Gary Tetz

From now on when I ponder the future of long-term care, I’ll think about Uncle Jimmy. 

For those paying more attention than you should to my periodic ramblings, you’ll recall he’s a Betta fish given to me by a well-intended but misguided friend, and he floats oblivious as my chaotic life unfolds all around his peaceful glass cathedral. 

Sometimes when the typical human craving for permanence and stability takes hold, I wish our situations were reversed — that I could become the prisoner/watcher safe in my bowl, and he the one flailing about in the infinite, ever-changing universe. 
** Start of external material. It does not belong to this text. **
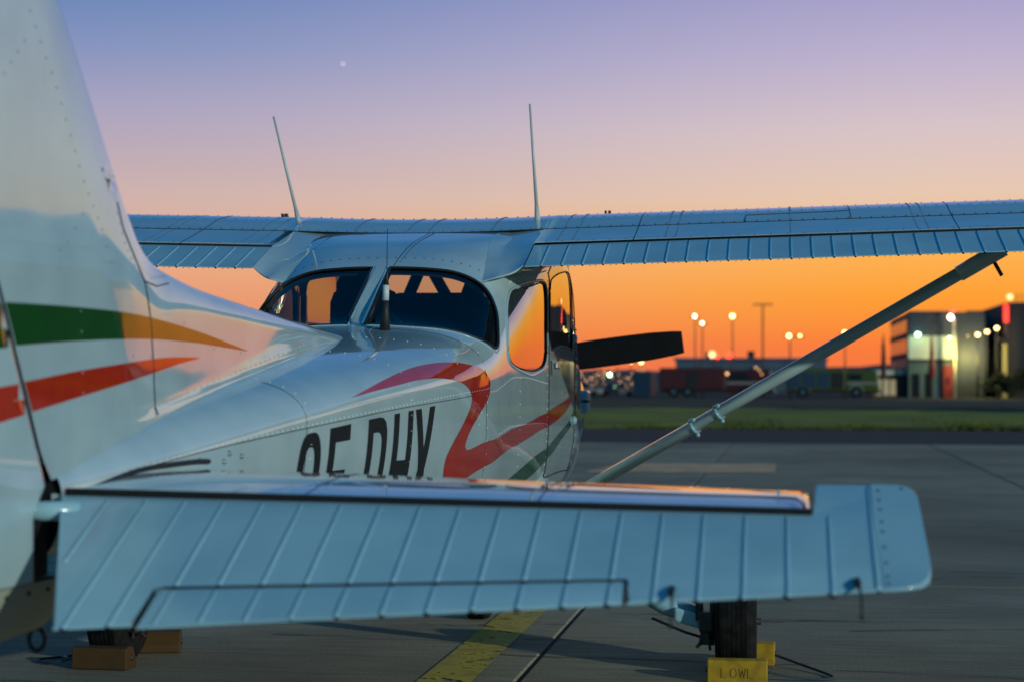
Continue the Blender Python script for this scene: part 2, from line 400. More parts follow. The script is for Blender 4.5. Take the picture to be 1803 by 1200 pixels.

But he’s not saddled with concern about something as insignificant as future survival. He just waits for another food pellet to fall from my fingers — like it always has, so always will.

Recently, Uncle Jimmy and I moved across town. I don’t mean to sound resentful, but he didn’t lift a fin to help. I just picked up his bowl in our old place, and set it down safe in the new one. His world stayed exactly the same, every rock and fake plastic plant, while everything about mine had to change. It hardly seems fair. 

Unfortunately, as we face a similar transitional moment of incredible complexity and uncertainty in long-term care, nobody’s going to pick us up and set us down safely in our new environment, and no one will feed us a pellet every day just because we’re pretty. 

We’ll have to adapt — and providers are already dividing into proactive adventurers or passive Uncle Jimmys, between those content to float with their mouths open and those determined to demonstrate value and adjust to new payment models.

W. Edwards Deming, the renowned guru of quality assurance and process improvement, is alleged to have said, “It is not necessary to change. Survival is optional.” Just a little something for all the Uncle Jimmys to think about while the last payment pellet falls.